## [What to do]
Copy down all of the data underneath, exactly as shown.

## [Data shown]
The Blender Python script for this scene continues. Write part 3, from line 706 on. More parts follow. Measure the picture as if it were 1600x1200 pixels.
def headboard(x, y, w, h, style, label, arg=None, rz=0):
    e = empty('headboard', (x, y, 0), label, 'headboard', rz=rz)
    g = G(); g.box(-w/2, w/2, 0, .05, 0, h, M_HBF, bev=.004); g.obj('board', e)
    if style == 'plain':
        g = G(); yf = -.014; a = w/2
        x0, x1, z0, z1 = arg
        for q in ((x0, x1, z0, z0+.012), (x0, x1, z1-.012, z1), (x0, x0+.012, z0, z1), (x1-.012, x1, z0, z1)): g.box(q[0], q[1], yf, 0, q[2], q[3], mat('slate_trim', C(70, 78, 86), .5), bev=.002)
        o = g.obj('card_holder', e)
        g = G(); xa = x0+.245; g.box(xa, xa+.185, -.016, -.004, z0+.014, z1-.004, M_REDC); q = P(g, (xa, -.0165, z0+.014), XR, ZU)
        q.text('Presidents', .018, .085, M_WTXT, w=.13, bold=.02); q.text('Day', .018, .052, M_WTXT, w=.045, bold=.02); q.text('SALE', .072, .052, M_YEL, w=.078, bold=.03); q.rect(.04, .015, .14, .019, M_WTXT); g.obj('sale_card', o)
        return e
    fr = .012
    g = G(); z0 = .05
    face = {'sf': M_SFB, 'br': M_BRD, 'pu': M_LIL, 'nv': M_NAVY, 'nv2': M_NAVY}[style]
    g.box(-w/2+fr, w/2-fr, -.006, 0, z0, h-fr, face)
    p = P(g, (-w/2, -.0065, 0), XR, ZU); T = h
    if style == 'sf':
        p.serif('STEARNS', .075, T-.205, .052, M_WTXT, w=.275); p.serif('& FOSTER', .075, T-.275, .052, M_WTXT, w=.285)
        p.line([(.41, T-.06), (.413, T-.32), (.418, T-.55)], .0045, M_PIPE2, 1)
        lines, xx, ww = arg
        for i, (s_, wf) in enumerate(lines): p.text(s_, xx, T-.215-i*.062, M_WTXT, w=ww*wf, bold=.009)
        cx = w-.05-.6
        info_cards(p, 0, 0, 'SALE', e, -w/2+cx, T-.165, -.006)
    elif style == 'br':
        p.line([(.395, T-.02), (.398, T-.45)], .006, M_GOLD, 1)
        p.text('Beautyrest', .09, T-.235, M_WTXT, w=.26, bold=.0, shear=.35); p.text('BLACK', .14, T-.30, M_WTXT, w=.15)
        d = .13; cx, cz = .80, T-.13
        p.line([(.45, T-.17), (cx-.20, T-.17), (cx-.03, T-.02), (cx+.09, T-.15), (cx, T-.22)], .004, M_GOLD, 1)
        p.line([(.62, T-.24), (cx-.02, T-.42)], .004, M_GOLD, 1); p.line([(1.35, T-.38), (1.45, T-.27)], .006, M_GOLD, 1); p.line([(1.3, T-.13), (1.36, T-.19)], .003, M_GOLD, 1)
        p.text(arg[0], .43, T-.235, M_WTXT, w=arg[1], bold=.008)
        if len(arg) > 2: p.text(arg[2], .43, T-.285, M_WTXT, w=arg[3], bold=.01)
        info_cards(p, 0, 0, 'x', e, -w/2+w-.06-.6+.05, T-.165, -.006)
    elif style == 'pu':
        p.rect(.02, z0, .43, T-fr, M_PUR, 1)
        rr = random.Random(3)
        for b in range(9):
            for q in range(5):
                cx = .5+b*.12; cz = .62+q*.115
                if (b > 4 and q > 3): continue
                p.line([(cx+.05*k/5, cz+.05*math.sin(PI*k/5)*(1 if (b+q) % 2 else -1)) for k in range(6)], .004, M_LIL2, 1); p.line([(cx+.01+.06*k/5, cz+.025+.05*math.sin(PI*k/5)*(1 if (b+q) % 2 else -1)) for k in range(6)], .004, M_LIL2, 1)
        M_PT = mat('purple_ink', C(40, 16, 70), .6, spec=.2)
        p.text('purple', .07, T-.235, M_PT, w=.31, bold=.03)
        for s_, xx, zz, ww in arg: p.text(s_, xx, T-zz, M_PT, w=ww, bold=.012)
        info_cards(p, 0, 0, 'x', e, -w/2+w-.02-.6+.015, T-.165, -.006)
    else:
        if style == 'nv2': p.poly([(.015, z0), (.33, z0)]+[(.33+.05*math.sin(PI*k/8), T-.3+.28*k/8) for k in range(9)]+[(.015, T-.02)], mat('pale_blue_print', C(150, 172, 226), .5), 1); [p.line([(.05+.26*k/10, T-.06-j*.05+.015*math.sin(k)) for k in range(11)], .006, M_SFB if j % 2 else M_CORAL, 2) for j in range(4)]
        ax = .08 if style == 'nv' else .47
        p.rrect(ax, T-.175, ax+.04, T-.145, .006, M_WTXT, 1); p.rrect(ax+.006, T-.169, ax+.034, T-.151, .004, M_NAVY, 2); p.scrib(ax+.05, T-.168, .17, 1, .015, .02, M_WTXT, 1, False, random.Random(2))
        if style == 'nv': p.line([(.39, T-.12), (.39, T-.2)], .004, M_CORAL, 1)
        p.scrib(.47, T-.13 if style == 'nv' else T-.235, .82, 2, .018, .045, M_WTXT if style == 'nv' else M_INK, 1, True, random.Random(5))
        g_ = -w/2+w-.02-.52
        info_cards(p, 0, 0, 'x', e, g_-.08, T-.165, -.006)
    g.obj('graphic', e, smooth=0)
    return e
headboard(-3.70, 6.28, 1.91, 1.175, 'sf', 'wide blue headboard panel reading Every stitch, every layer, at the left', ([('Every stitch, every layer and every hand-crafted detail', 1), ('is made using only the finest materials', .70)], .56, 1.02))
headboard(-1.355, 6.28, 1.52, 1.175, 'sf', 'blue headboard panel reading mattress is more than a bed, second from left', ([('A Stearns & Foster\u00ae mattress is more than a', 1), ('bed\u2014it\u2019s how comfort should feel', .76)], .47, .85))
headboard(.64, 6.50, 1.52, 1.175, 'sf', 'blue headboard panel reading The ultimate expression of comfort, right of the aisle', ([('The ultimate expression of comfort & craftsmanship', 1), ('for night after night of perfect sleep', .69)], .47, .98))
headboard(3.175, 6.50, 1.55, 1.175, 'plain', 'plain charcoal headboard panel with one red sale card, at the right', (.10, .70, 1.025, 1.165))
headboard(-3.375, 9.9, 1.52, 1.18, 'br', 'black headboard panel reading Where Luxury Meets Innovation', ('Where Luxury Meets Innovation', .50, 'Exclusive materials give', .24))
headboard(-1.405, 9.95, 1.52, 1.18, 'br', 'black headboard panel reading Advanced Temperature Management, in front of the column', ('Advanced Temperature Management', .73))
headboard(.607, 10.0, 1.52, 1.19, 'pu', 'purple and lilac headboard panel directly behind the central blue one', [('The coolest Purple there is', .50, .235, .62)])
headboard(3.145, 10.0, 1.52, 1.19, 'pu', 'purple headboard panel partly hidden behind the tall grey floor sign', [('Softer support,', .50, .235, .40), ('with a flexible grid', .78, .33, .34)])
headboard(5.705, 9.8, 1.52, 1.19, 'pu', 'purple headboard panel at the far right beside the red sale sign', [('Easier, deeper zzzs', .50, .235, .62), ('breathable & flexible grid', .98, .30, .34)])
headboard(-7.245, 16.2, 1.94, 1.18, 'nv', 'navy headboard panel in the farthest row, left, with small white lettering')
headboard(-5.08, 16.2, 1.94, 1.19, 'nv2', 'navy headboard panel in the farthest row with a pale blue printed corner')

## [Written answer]
The Blender Python script for this scene continues. Write part 3, from line 706 on. More parts follow. Measure the picture as if it were 1600x1200 pixels.
def headboard(x, y, w, h, style, label, arg=None, rz=0):
    e = empty('headboard', (x, y, 0), label, 'headboard', rz=rz)
    g = G(); g.box(-w/2, w/2, 0, .05, 0, h, M_HBF, bev=.004); g.obj('board', e)
    if style == 'plain':
        g = G(); yf = -.014; a = w/2
        x0, x1, z0, z1 = arg
        for q in ((x0, x1, z0, z0+.012), (x0, x1, z1-.012, z1), (x0, x0+.012, z0, z1), (x1-.012, x1, z0, z1)): g.box(q[0], q[1], yf, 0, q[2], q[3], mat('slate_trim', C(70, 78, 86), .5), bev=.002)
        o = g.obj('card_holder', e)
        g = G(); xa = x0+.245; g.box(xa, xa+.185, -.016, -.004, z0+.014, z1-.004, M_REDC); q = P(g, (xa, -.0165, z0+.014), XR, ZU)
        q.text('Presidents', .018, .085, M_WTXT, w=.13, bold=.02); q.text('Day', .018, .052, M_WTXT, w=.045, bold=.02); q.text('SALE', .072, .052, M_YEL, w=.078, bold=.03); q.rect(.04, .015, .14, .019, M_WTXT); g.obj('sale_card', o)
        return e
    fr = .012
    g = G(); z0 = .05
    face = {'sf': M_SFB, 'br': M_BRD, 'pu': M_LIL, 'nv': M_NAVY, 'nv2': M_NAVY}[style]
    g.box(-w/2+fr, w/2-fr, -.006, 0, z0, h-fr, face)
    p = P(g, (-w/2, -.0065, 0), XR, ZU); T = h
    if style == 'sf':
        p.serif('STEARNS', .075, T-.205, .052, M_WTXT, w=.275); p.serif('& FOSTER', .075, T-.275, .052, M_WTXT, w=.285)
        p.line([(.41, T-.06), (.413, T-.32), (.418, T-.55)], .0045, M_PIPE2, 1)
        lines, xx, ww = arg
        for i, (s_, wf) in enumerate(lines): p.text(s_, xx, T-.215-i*.062, M_WTXT, w=ww*wf, bold=.009)
        cx = w-.05-.6
        info_cards(p, 0, 0, 'SALE', e, -w/2+cx, T-.165, -.006)
    elif style == 'br':
        p.line([(.395, T-.02), (.398, T-.45)], .006, M_GOLD, 1)
        p.text('Beautyrest', .09, T-.235, M_WTXT, w=.26, bold=.0, shear=.35); p.text('BLACK', .14, T-.30, M_WTXT, w=.15)
        d = .13; cx, cz = .80, T-.13
        p.line([(.45, T-.17), (cx-.20, T-.17), (cx-.03, T-.02), (cx+.09, T-.15), (cx, T-.22)], .004, M_GOLD, 1)
        p.line([(.62, T-.24), (cx-.02, T-.42)], .004, M_GOLD, 1); p.line([(1.35, T-.38), (1.45, T-.27)], .006, M_GOLD, 1); p.line([(1.3, T-.13), (1.36, T-.19)], .003, M_GOLD, 1)
        p.text(arg[0], .43, T-.235, M_WTXT, w=arg[1], bold=.008)
        if len(arg) > 2: p.text(arg[2], .43, T-.285, M_WTXT, w=arg[3], bold=.01)
        info_cards(p, 0, 0, 'x', e, -w/2+w-.06-.6+.05, T-.165, -.006)
    elif style == 'pu':
        p.rect(.02, z0, .43, T-fr, M_PUR, 1)
        rr = random.Random(3)
        for b in range(9):
            for q in range(5):
                cx = .5+b*.12; cz = .62+q*.115
                if (b > 4 and q > 3): continue
                p.line([(cx+.05*k/5, cz+.05*math.sin(PI*k/5)*(1 if (b+q) % 2 else -1)) for k in range(6)], .004, M_LIL2, 1); p.line([(cx+.01+.06*k/5, cz+.025+.05*math.sin(PI*k/5)*(1 if (b+q) % 2 else -1)) for k in range(6)], .004, M_LIL2, 1)
        M_PT = mat('purple_ink', C(40, 16, 70), .6, spec=.2)
        p.text('purple', .07, T-.235, M_PT, w=.31, bold=.03)
        for s_, xx, zz, ww in arg: p.text(s_, xx, T-zz, M_PT, w=ww, bold=.012)
        info_cards(p, 0, 0, 'x', e, -w/2+w-.02-.6+.015, T-.165, -.006)
    else:
        if style == 'nv2': p.poly([(.015, z0), (.33, z0)]+[(.33+.05*math.sin(PI*k/8), T-.3+.28*k/8) for k in range(9)]+[(.015, T-.02)], mat('pale_blue_print', C(150, 172, 226), .5), 1); [p.line([(.05+.26*k/10, T-.06-j*.05+.015*math.sin(k)) for k in range(11)], .006, M_SFB if j % 2 else M_CORAL, 2) for j in range(4)]
        ax = .08 if style == 'nv' else .47
        p.rrect(ax, T-.175, ax+.04, T-.145, .006, M_WTXT, 1); p.rrect(ax+.006, T-.169, ax+.034, T-.151, .004, M_NAVY, 2); p.scrib(ax+.05, T-.168, .17, 1, .015, .02, M_WTXT, 1, False, random.Random(2))
        if style == 'nv': p.line([(.39, T-.12), (.39, T-.2)], .004, M_CORAL, 1)
        p.scrib(.47, T-.13 if style == 'nv' else T-.235, .82, 2, .018, .045, M_WTXT if style == 'nv' else M_INK, 1, True, random.Random(5))
        g_ = -w/2+w-.02-.52
        info_cards(p, 0, 0, 'x', e, g_-.08, T-.165, -.006)
    g.obj('graphic', e, smooth=0)
    return e
headboard(-3.70, 6.28, 1.91, 1.175, 'sf', 'wide blue headboard panel reading Every stitch, every layer, at the left', ([('Every stitch, every layer and every hand-crafted detail', 1), ('is made using only the finest materials', .70)], .56, 1.02))
headboard(-1.355, 6.28, 1.52, 1.175, 'sf', 'blue headboard panel reading mattress is more than a bed, second from left', ([('A Stearns & Foster\u00ae mattress is more than a', 1), ('bed\u2014it\u2019s how comfort should feel', .76)], .47, .85))
headboard(.64, 6.50, 1.52, 1.175, 'sf', 'blue headboard panel reading The ultimate expression of comfort, right of the aisle', ([('The ultimate expression of comfort & craftsmanship', 1), ('for night after night of perfect sleep', .69)], .47, .98))
headboard(3.175, 6.50, 1.55, 1.175, 'plain', 'plain charcoal headboard panel with one red sale card, at the right', (.10, .70, 1.025, 1.165))
headboard(-3.375, 9.9, 1.52, 1.18, 'br', 'black headboard panel reading Where Luxury Meets Innovation', ('Where Luxury Meets Innovation', .50, 'Exclusive materials give', .24))
headboard(-1.405, 9.95, 1.52, 1.18, 'br', 'black headboard panel reading Advanced Temperature Management, in front of the column', ('Advanced Temperature Management', .73))
headboard(.607, 10.0, 1.52, 1.19, 'pu', 'purple and lilac headboard panel directly behind the central blue one', [('The coolest Purple there is', .50, .235, .62)])
headboard(3.145, 10.0, 1.52, 1.19, 'pu', 'purple headboard panel partly hidden behind the tall grey floor sign', [('Softer support,', .50, .235, .40), ('with a flexible grid', .78, .33, .34)])
headboard(5.705, 9.8, 1.52, 1.19, 'pu', 'purple headboard panel at the far right beside the red sale sign', [('Easier, deeper zzzs', .50, .235, .62), ('breathable & flexible grid', .98, .30, .34)])
headboard(-7.245, 16.2, 1.94, 1.18, 'nv', 'navy headboard panel in the farthest row, left, with small white lettering')
headboard(-5.08, 16.2, 1.94, 1.19, 'nv2', 'navy headboard panel in the farthest row with a pale blue printed corner')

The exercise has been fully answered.